How Many Organizations Are Led by “Data People”?

Scaling AI Shaun McGirr

In our previous article on building a strong data culture, we outlined an ambitious agenda for change — recognize how the company makes decisions and what needs to be changed, embed business translators and data product managers into the organization, and build an ideas factory instead of becoming too attached to early experiments or models. 

Here, we’ll take those ideas a step further to identify who can be the change agent to put that agenda into practice and the leadership qualities they will need to actually get it done. Warning to CDOs and data executives: these tips may encourage you to step outside your comfort zone and act differently to increase the likelihood of these changes becoming reality (and, spoiler alert, you will end up thinking like an organizational leader and not necessarily a data leader!).

leader

1. Ruthlessness About Your Own Limits

As challenging as it may be, data leaders can’t get too attached to ideas that aren’t sticking, especially their own. Instead of trying to generate ideas (and eventually projects, data, and models) within the data team, setting up the conditions for an ideas factory can bring others into the fold, help decide what’s valuable, and instill a feedback loop with the business. To be sure, we don’t just mean any ideas — the phrase ideas factory indicates a larger scale, but the only way to achieve this is if the business is generating ideas from real problems to solve. That can go against every fiber in a data leader’s body, who has possibly delivered value in the past by assembling (and protecting) experts from too much business influence. 

If a data leader is too protective about their team, models, or roadmaps and dwells in the past instead of figuring out how to change the future, step three of our prior article is going to be especially difficult. If, instead, the data leader puts on the cap of an organizational leader (e.g., making a tough decision to nix a precious use case that business stakeholders will not adopt), they will help their own teams achieve cultural affinity with the wider organization, changing everyone else a little by changing themselves a lot. By adopting the mindset of those they should aim to serve (i.e., members of the C-suite with P+L responsibilities), data leaders will better lead the organization through significant change, instead of being laser-focused on solely their projects and how to make everyone else just like them.

ideas

2. Comfort Relinquishing Control

It might feel counterintuitive at first, but data leaders need to tap in to other experts throughout various pockets of the organization to help implement a robust data strategy, and not just because they can’t be everywhere at once! While data leaders probably know exactly who to pick for business translators and data product managers, they need to accept these individuals likely won’t stay on their central data team forever — they might be moved around internally to serve the greater good. 
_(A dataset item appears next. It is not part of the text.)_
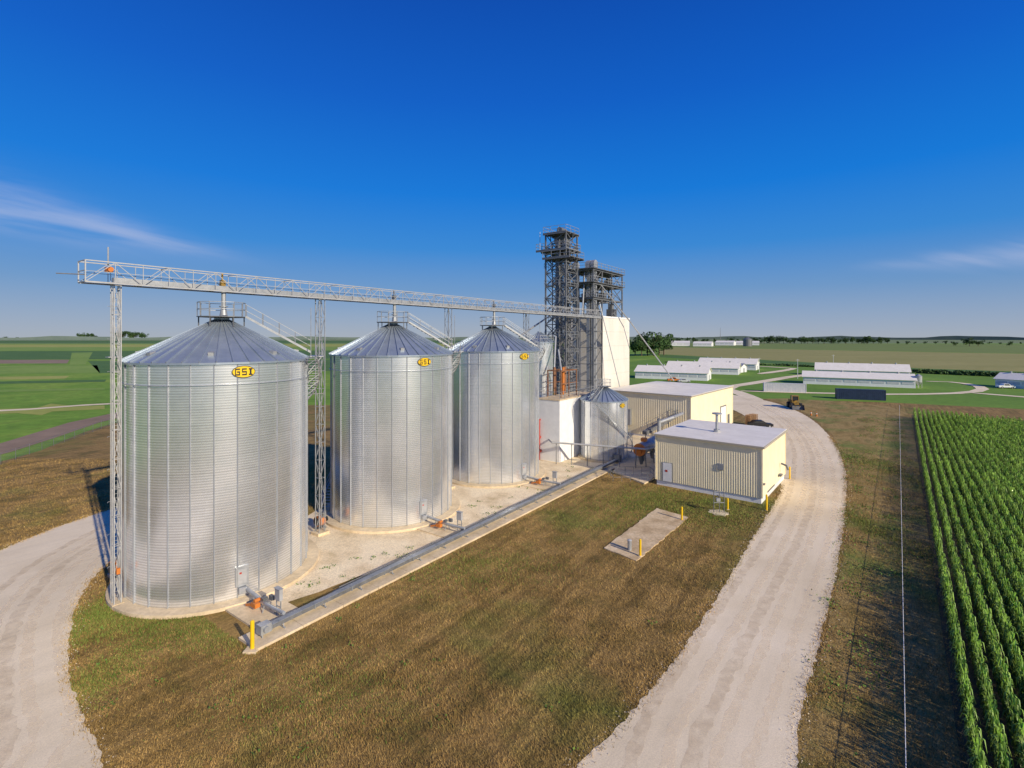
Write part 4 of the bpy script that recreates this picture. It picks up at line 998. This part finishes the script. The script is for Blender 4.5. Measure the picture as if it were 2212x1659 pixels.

By pushing these expert capabilities outside of the central data team, the data experts are letting go of gatekeeping control, which might be disconcerting at first. But the reality is that they won’t fundamentally change how other people behave if they hold the keys to that change forever. The translators (who discover demand in the business and reflect it back to data teams) and data product owners (who deliver concrete value, co-sponsored by business and data teams) will add the most value for data leaders when they are “let go” — by escaping their own comfort zone they will ultimately find more business value, as long as they don’t feel a central gatekeeper is still calling the shots.

keys and control

3. Willingness to Accept Unexpected Sources of Value

It’s unrealistic to believe the centralized data team (only ever a small percentage of the company’s total headcount) will eventually convince every business user to join the “one true way” of the central data team. Instead, data leaders can use their capabilities to empower the business, influencing others to leverage data science, machine learning, and AI — sometimes building upon a project that originated within the data team, but not always. 

The data leader should be happy to be surprised, not dismayed, that business users are building off something themselves. Blocking that innovation, because it “wasn’t on their roadmap,” erodes goodwill, cuts off sources of business value, and taints a valuable internal talent pool for future recruiting to the central team. Yet, in many conversations with data leaders, we hear genuine reservations about making AI everyday, because of the age-old problem of any expert looking out at the masses: “They might reach the wrong conclusion and I will feel responsible for the consequences.”

This view is mistaken, and not just for its inherent elitism. In his book “The Difference: How the Power of Diversity Creates Better Groups, Firms, Schools, and Societies,” author and professor Scott. E. Page says,

Progress and innovation may depend less on lone thinkers with enormous IQs than on diverse people working together and capitalizing on their individuality.”

Page demonstrates that groups with a range of perspectives tend to outperform groups of like-minded experts, on average — and establishing a data culture is the same kind of challenge. It cannot be delivered by a crusader alone! Think of how, almost out of nowhere, TikTok became “the new YouTube” simply by joining live filming with snappy editing. The underlying technology and ideas already existed, it was their adoption by a different set of people that created a cultural phenomenon.

If you believe that the best practices we outlined for building a strong data culture are solid, foundational steps to pursue, we encourage you to think critically about the leadership qualities necessary to move them from concept to practice — seeding an organizational change and helping it grow organically within the organization, accepting you can only prune and water.